There's Only 2 Types Of Men In This World. Choose This Type.

 Why He Should Love You More Than You Love Him

You won't regret it.

There are 2 types of guys: the John Tucker and the other Tucker. If you remember the seminal classic teen movie John Tucker Must Die, you’ll know what I mean. 

Over a decade later the comparison still holds true and can shed light on your dating life. For those who forget, John Tucker is the most popular and attractive guy in school as well as the star of the basketball team. 

Known for dating the most beautiful young women, at the same time, he best describes himself as "Girl is my type."

On the other hand, his younger brother, played by a pensive Penn Badgley, has more of an artistic soul and a deeper, moral proclivity that allows him to truly be open to love, rather than simply to date a girl for her looks.

For all those who fall for the John Tuckers, you’re in good company. Most women do, but my grandmother gave me the opposite advice from a young age: "He should love you more than you love him."

I’m sure that you’ve heard this before from your granny or Aunt Martha tapping on your shoulder with unwanted dating advice. This proverb can be irksome when you first hear it. You may think, "It’s the 21st century, I want to fall in love with the man I want."

While measuring who loves who more at any given time in a relationship is impossible, as a personal Matchmaker at Matchmakers In The City, I have found surprising truth to this saying that you can apply to dating without sacrificing your own feelings of attraction to a man.


Giphy

We can best illuminate the wisdom in your grandmother’s adage through analyzing Elizabeth Gaskell’s novel Sylvia’s Lovers, about a woman deciding between 2 men 200 years ago. 

It’s the turn of the 18th century in rural England where men are dropping like flies to serve in the British military with Napoleon on the loose. All of the remaining young men of the village want gold haired Sylvia and flock to her at the market. 

Yet Sylvia only has eyes for the town hero, Charlie: tall, burly, and bronzed from his voyages at sea, the John Tucker of her neighborhood. Charlie kisses her at a New Year’s Eve party, and she feels like she’s reached heaven. Yet, when Sylvia leaves for the night, Charlie chooses the next prettiest young woman in the room to dance with.

Philip, on the other hand, worships Sylvia. He tutors her from a young age and waits years for her to warm up to him. He detests his rival, Charlie Kinraid. Before Charlie leaves the town, Charlie and Sylvia pledge their love for each other. 

Yet only a few days later, Charlie gets captured at sea, and the whole town believes that he has died. Despite the fact that he knows that Charlie is still alive, Philip seizes the chance to wed Sylvia, and they have a comfortable, but far from passionate, marriage.

Spoiler alert: as if alive from the dead, Charlie comes back, eager to claim Sylvia as his wife. Sylvia is torn.
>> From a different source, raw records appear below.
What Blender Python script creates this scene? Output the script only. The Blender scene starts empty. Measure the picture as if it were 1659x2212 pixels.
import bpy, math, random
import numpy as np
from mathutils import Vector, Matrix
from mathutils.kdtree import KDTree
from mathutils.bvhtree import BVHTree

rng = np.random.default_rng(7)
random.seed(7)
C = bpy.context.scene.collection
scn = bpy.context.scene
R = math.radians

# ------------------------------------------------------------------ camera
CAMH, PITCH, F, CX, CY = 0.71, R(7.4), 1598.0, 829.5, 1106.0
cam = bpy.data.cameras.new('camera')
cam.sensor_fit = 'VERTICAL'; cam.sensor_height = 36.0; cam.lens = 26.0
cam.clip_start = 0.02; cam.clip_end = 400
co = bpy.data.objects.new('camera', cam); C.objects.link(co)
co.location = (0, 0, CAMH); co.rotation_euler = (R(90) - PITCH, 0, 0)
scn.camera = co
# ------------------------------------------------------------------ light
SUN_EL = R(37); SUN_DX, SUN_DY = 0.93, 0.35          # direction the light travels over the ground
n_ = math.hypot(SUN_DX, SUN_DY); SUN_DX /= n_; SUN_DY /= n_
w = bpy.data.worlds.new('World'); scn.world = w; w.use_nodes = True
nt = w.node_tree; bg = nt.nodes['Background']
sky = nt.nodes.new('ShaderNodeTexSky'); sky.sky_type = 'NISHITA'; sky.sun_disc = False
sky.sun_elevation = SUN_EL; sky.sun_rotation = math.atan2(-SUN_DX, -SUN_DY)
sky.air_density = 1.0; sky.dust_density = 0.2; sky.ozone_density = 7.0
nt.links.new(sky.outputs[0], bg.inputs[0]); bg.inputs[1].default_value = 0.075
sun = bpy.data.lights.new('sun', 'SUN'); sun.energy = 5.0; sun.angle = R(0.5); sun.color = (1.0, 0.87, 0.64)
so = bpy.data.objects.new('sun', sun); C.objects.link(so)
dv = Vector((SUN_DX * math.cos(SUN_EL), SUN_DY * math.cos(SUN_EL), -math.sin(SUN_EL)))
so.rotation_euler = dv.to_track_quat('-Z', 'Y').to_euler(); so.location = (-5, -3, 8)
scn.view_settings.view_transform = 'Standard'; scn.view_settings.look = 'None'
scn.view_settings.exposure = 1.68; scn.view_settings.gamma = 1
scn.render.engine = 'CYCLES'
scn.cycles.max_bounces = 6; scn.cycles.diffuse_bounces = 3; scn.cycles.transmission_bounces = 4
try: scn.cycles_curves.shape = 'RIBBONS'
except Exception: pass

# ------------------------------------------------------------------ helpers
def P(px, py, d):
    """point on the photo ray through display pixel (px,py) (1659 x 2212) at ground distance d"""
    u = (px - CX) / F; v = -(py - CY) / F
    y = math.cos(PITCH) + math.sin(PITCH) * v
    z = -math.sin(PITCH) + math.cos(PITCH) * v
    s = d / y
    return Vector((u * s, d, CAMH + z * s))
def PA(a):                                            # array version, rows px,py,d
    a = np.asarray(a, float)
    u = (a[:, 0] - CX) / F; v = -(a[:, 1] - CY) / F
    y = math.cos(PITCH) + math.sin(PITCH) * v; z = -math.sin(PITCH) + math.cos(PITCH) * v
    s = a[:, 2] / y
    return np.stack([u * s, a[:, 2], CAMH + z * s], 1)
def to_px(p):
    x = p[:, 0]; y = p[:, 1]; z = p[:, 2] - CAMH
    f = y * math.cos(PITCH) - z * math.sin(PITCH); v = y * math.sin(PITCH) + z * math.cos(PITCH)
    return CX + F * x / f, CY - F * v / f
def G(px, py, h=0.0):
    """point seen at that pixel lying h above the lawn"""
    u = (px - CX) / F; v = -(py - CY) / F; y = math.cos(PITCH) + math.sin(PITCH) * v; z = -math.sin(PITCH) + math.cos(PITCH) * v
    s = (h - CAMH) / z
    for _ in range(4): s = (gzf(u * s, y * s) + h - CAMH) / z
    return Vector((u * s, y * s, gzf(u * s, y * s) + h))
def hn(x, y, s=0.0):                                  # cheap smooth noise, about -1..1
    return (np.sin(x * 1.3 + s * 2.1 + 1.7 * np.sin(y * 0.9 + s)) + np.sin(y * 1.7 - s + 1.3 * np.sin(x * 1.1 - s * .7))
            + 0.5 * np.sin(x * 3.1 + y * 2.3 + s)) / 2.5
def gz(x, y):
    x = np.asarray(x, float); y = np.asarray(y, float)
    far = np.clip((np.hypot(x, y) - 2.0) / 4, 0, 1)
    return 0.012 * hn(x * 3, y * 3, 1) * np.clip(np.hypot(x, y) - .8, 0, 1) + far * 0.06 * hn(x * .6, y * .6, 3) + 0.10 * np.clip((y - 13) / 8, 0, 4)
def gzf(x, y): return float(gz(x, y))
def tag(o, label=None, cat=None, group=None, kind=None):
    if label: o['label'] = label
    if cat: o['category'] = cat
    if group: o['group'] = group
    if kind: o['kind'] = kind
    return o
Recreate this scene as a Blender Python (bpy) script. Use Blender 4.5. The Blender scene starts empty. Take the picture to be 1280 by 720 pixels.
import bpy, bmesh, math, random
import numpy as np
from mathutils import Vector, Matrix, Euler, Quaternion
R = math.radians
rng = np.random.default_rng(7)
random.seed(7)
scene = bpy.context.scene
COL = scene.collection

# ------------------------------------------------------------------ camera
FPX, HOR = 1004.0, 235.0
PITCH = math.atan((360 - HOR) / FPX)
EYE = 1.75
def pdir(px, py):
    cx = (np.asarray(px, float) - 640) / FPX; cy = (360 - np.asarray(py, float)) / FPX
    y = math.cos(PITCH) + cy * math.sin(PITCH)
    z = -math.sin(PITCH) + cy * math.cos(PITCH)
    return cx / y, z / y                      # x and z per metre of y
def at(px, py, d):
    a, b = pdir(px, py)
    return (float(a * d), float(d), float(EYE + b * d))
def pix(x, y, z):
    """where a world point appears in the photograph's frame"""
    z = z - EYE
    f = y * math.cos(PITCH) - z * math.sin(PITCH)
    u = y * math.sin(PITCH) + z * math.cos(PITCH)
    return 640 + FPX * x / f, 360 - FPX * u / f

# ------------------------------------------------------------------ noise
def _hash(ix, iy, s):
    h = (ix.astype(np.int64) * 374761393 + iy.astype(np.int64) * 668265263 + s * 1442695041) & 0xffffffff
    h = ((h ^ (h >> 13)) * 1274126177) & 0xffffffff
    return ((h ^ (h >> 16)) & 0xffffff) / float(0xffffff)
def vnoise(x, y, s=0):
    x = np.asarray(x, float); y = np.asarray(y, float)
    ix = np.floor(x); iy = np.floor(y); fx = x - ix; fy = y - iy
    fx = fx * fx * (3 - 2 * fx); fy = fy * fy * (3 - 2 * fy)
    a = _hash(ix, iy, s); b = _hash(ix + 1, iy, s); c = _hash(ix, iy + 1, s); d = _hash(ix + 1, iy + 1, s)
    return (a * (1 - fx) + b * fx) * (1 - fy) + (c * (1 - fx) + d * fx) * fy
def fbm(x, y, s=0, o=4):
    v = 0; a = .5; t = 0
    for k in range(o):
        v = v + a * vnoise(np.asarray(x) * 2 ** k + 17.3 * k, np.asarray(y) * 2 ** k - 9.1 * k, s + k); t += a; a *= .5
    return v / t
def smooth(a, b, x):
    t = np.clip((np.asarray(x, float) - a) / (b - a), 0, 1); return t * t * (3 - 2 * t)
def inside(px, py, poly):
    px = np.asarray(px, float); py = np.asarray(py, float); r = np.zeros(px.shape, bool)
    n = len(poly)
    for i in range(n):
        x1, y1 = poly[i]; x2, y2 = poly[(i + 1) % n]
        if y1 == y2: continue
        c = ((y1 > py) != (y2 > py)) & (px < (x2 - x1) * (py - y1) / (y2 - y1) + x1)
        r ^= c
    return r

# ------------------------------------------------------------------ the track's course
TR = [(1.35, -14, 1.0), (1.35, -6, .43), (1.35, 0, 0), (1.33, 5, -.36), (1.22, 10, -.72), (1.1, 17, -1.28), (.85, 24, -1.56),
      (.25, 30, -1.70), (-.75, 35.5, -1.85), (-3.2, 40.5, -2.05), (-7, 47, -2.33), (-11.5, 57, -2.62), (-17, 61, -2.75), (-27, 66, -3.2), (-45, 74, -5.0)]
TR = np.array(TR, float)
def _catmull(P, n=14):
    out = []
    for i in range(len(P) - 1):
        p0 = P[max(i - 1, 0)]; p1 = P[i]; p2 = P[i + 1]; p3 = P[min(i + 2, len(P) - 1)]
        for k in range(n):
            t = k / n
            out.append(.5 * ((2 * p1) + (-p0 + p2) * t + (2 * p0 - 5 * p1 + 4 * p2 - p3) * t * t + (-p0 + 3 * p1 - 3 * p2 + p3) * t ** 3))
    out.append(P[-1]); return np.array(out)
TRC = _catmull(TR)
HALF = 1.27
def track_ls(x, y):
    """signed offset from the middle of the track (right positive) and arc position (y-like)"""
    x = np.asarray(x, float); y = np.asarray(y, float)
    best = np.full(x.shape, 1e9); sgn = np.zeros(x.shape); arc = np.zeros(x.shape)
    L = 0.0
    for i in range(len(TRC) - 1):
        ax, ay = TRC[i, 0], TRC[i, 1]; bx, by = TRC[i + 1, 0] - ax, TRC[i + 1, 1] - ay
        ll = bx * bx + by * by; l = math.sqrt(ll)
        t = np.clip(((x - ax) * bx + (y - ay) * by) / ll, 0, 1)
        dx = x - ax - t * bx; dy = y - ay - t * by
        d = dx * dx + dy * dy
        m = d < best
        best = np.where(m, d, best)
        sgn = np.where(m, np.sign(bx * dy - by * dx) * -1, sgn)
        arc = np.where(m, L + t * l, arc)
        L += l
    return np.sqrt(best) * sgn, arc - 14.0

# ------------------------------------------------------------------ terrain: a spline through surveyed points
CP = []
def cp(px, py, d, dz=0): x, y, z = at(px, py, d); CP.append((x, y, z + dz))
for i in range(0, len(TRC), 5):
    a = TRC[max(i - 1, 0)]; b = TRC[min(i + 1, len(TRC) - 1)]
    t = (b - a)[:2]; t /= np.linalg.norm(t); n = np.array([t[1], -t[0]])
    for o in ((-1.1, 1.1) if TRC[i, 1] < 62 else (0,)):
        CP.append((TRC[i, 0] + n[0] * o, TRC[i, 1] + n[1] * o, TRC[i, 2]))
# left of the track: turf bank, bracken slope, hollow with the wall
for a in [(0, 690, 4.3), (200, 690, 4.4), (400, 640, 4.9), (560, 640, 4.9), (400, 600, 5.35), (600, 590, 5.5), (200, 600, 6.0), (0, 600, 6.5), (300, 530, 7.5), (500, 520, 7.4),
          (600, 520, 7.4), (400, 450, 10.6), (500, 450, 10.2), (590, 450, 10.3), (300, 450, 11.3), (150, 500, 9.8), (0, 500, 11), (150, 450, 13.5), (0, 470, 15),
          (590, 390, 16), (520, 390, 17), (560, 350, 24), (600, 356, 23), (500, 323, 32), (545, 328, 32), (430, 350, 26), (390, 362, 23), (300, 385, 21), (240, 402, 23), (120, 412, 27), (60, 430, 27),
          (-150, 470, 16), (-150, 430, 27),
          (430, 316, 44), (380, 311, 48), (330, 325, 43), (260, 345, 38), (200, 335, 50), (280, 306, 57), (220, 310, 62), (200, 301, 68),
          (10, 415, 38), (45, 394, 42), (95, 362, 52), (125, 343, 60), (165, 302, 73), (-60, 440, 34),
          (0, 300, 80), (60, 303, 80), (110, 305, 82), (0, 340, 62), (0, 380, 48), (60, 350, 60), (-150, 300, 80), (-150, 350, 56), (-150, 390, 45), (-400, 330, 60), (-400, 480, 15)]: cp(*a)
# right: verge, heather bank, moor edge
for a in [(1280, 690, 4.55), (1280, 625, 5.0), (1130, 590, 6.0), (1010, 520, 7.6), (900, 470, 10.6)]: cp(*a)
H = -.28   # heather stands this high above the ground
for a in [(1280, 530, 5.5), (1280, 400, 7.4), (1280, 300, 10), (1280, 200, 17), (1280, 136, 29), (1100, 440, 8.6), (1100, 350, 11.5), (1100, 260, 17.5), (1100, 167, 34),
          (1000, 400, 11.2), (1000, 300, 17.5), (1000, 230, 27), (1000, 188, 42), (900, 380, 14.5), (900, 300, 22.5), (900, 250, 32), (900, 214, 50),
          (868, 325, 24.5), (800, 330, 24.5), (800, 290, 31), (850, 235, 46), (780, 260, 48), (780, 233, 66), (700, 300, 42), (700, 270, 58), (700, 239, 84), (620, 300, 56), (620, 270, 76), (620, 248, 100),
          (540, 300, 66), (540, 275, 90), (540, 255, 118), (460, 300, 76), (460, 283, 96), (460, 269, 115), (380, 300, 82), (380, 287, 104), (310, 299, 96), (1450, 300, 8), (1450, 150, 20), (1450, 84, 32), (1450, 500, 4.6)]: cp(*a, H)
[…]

Her husband had lied to her, but she had already wed Philip. Bitterly, she swears to forget both of them.


Goodreads

A few months later, surprise surprise! Charlie marries another pretty young women while Philip enlists in the navy and spends years mourning over his relationship with Sylvia. 

In these years of solitude, Sylvia realizes how easily replaced she was for Charlie in comparison with the depth of love that Philip has for her. She begins to miss Philip’s constancy and to regret throwing him out. When she finally sees him again. However, it’s too late.  

On his deathbed, Philip begs for Sylvia’s forgiveness, and she does the same, finally experiencing the passion that she longed for in her marriage. Reconciled, Philip dies in peace, leaving Sylvia brokenhearted. She realizes that she had her John Tucker’s brother all along, but had fallen for the John Tucker.

The good news is that you can learn from Sylvia’s mistake to open yourself to the good Tucker instead of getting hypnotized by the looks and charm of the Johns of the world. 

Of course, attraction is important, but you want a man who pursues you. I understand our grandmothers’ wisdom as simply that: you want a man who pursues you over time. 

If you’re running after him, he’s probably chasing after other girls. If you’re anything like Sylvia, you have the capacity for a faithful, deep romance that can only be fulfilled with a man who shares that yearning. You want a man who fights for you instead of forgetting you as soon as trouble arises. 

A man’s character reveals itself over time, but pay attention to your sweetheart’s reputation. Both Charlie and John Tucker were known for being womanizers, Philip and the other Tucker for their steadfast loyalty. 

Falling in love takes time. It’s a process, and if it seems too intense too quickly, tread lightly. Of course, you want to love your man, but for women, you’ll love him more the more you feel loved.